Dataset extract:

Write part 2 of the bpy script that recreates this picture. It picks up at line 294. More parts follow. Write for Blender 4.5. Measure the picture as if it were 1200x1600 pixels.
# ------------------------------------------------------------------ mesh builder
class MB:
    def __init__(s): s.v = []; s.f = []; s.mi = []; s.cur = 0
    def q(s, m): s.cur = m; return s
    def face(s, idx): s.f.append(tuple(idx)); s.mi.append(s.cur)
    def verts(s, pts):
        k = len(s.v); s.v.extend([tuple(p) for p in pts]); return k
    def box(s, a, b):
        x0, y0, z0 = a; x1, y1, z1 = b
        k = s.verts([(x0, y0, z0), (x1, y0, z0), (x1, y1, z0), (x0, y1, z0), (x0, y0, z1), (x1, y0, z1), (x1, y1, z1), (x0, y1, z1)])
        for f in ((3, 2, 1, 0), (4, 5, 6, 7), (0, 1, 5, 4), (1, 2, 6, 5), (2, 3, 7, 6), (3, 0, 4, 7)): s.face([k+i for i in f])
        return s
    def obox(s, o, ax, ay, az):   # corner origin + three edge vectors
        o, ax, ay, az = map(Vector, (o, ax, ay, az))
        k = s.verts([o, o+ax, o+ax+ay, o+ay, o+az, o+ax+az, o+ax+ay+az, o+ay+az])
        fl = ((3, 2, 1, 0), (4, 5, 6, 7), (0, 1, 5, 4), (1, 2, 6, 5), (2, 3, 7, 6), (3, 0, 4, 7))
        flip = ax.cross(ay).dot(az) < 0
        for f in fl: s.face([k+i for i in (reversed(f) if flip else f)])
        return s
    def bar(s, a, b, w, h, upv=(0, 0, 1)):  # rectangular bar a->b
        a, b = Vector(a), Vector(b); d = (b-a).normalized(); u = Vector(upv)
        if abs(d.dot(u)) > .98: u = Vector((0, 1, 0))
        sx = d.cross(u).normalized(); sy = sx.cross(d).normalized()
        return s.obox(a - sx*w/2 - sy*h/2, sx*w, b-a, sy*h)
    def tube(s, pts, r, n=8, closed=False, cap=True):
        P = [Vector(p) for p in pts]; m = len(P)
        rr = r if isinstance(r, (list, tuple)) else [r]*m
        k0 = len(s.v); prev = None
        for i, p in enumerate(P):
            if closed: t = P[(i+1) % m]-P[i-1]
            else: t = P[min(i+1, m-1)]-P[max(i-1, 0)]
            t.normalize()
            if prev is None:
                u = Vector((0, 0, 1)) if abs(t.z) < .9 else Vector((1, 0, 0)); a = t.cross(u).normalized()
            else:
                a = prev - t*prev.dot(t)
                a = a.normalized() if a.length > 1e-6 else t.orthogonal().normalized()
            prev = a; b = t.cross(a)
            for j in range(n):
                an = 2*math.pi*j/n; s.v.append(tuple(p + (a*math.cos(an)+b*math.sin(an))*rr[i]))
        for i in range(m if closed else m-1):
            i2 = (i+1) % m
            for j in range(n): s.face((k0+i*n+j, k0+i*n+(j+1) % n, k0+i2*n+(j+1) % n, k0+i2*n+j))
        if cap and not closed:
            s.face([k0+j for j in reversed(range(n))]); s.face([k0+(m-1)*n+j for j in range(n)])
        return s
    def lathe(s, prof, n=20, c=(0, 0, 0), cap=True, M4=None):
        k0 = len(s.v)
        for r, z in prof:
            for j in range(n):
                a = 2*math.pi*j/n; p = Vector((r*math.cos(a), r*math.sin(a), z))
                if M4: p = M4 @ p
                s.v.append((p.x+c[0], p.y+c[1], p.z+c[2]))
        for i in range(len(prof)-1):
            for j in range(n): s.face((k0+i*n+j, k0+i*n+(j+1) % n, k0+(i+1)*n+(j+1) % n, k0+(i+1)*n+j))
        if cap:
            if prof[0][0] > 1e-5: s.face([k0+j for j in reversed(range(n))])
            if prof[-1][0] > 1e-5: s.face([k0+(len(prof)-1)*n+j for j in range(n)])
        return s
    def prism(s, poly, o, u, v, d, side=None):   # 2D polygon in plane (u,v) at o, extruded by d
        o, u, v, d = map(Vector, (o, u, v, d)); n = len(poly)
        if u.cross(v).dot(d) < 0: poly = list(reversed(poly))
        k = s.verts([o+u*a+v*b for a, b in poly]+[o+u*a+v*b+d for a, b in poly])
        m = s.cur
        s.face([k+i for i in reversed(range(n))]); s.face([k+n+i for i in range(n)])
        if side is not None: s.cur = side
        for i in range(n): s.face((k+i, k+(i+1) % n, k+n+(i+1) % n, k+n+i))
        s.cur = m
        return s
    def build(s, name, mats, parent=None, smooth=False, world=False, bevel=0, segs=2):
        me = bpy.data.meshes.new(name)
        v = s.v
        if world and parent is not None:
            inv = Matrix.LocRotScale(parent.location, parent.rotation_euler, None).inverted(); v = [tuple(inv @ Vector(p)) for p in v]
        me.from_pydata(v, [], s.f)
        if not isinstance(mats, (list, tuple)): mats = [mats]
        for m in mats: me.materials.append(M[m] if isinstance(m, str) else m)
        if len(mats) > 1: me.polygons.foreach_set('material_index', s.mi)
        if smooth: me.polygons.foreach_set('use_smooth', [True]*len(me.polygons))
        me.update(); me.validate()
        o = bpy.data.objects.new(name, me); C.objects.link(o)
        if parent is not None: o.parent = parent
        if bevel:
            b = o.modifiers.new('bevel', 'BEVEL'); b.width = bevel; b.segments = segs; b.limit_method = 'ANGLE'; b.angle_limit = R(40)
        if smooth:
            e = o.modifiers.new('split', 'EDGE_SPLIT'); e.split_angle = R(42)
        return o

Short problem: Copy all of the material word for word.

Task answer:
Write part 2 of the bpy script that recreates this picture. It picks up at line 294. More parts follow. Write for Blender 4.5. Measure the picture as if it were 1200x1600 pixels.
# ------------------------------------------------------------------ mesh builder
class MB:
    def __init__(s): s.v = []; s.f = []; s.mi = []; s.cur = 0
    def q(s, m): s.cur = m; return s
    def face(s, idx): s.f.append(tuple(idx)); s.mi.append(s.cur)
    def verts(s, pts):
        k = len(s.v); s.v.extend([tuple(p) for p in pts]); return k
    def box(s, a, b):
        x0, y0, z0 = a; x1, y1, z1 = b
        k = s.verts([(x0, y0, z0), (x1, y0, z0), (x1, y1, z0), (x0, y1, z0), (x0, y0, z1), (x1, y0, z1), (x1, y1, z1), (x0, y1, z1)])
        for f in ((3, 2, 1, 0), (4, 5, 6, 7), (0, 1, 5, 4), (1, 2, 6, 5), (2, 3, 7, 6), (3, 0, 4, 7)): s.face([k+i for i in f])
        return s
    def obox(s, o, ax, ay, az):   # corner origin + three edge vectors
        o, ax, ay, az = map(Vector, (o, ax, ay, az))
        k = s.verts([o, o+ax, o+ax+ay, o+ay, o+az, o+ax+az, o+ax+ay+az, o+ay+az])
        fl = ((3, 2, 1, 0), (4, 5, 6, 7), (0, 1, 5, 4), (1, 2, 6, 5), (2, 3, 7, 6), (3, 0, 4, 7))
        flip = ax.cross(ay).dot(az) < 0
        for f in fl: s.face([k+i for i in (reversed(f) if flip else f)])
        return s
    def bar(s, a, b, w, h, upv=(0, 0, 1)):  # rectangular bar a->b
        a, b = Vector(a), Vector(b); d = (b-a).normalized(); u = Vector(upv)
        if abs(d.dot(u)) > .98: u = Vector((0, 1, 0))
        sx = d.cross(u).normalized(); sy = sx.cross(d).normalized()
        return s.obox(a - sx*w/2 - sy*h/2, sx*w, b-a, sy*h)
    def tube(s, pts, r, n=8, closed=False, cap=True):
        P = [Vector(p) for p in pts]; m = len(P)
        rr = r if isinstance(r, (list, tuple)) else [r]*m
        k0 = len(s.v); prev = None
        for i, p in enumerate(P):
            if closed: t = P[(i+1) % m]-P[i-1]
            else: t = P[min(i+1, m-1)]-P[max(i-1, 0)]
            t.normalize()
            if prev is None:
                u = Vector((0, 0, 1)) if abs(t.z) < .9 else Vector((1, 0, 0)); a = t.cross(u).normalized()
            else:
                a = prev - t*prev.dot(t)
                a = a.normalized() if a.length > 1e-6 else t.orthogonal().normalized()
            prev = a; b = t.cross(a)
            for j in range(n):
                an = 2*math.pi*j/n; s.v.append(tuple(p + (a*math.cos(an)+b*math.sin(an))*rr[i]))
        for i in range(m if closed else m-1):
            i2 = (i+1) % m
            for j in range(n): s.face((k0+i*n+j, k0+i*n+(j+1) % n, k0+i2*n+(j+1) % n, k0+i2*n+j))
        if cap and not closed:
            s.face([k0+j for j in reversed(range(n))]); s.face([k0+(m-1)*n+j for j in range(n)])
        return s
    def lathe(s, prof, n=20, c=(0, 0, 0), cap=True, M4=None):
        k0 = len(s.v)
        for r, z in prof:
            for j in range(n):
                a = 2*math.pi*j/n; p = Vector((r*math.cos(a), r*math.sin(a), z))
                if M4: p = M4 @ p
                s.v.append((p.x+c[0], p.y+c[1], p.z+c[2]))
        for i in range(len(prof)-1):
            for j in range(n): s.face((k0+i*n+j, k0+i*n+(j+1) % n, k0+(i+1)*n+(j+1) % n, k0+(i+1)*n+j))
        if cap:
            if prof[0][0] > 1e-5: s.face([k0+j for j in reversed(range(n))])
            if prof[-1][0] > 1e-5: s.face([k0+(len(prof)-1)*n+j for j in range(n)])
        return s
    def prism(s, poly, o, u, v, d, side=None):   # 2D polygon in plane (u,v) at o, extruded by d
        o, u, v, d = map(Vector, (o, u, v, d)); n = len(poly)
        if u.cross(v).dot(d) < 0: poly = list(reversed(poly))
        k = s.verts([o+u*a+v*b for a, b in poly]+[o+u*a+v*b+d for a, b in poly])
        m = s.cur
        s.face([k+i for i in reversed(range(n))]); s.face([k+n+i for i in range(n)])
        if side is not None: s.cur = side
        for i in range(n): s.face((k+i, k+(i+1) % n, k+n+(i+1) % n, k+n+i))
        s.cur = m
        return s
    def build(s, name, mats, parent=None, smooth=False, world=False, bevel=0, segs=2):
        me = bpy.data.meshes.new(name)
        v = s.v
        if world and parent is not None:
            inv = Matrix.LocRotScale(parent.location, parent.rotation_euler, None).inverted(); v = [tuple(inv @ Vector(p)) for p in v]
        me.from_pydata(v, [], s.f)
        if not isinstance(mats, (list, tuple)): mats = [mats]
        for m in mats: me.materials.append(M[m] if isinstance(m, str) else m)
        if len(mats) > 1: me.polygons.foreach_set('material_index', s.mi)
        if smooth: me.polygons.foreach_set('use_smooth', [True]*len(me.polygons))
        me.update(); me.validate()
        o = bpy.data.objects.new(name, me); C.objects.link(o)
        if parent is not None: o.parent = parent
        if bevel:
            b = o.modifiers.new('bevel', 'BEVEL'); b.width = bevel; b.segments = segs; b.limit_method = 'ANGLE'; b.angle_limit = R(40)
        if smooth:
            e = o.modifiers.new('split', 'EDGE_SPLIT'); e.split_angle = R(42)
        return o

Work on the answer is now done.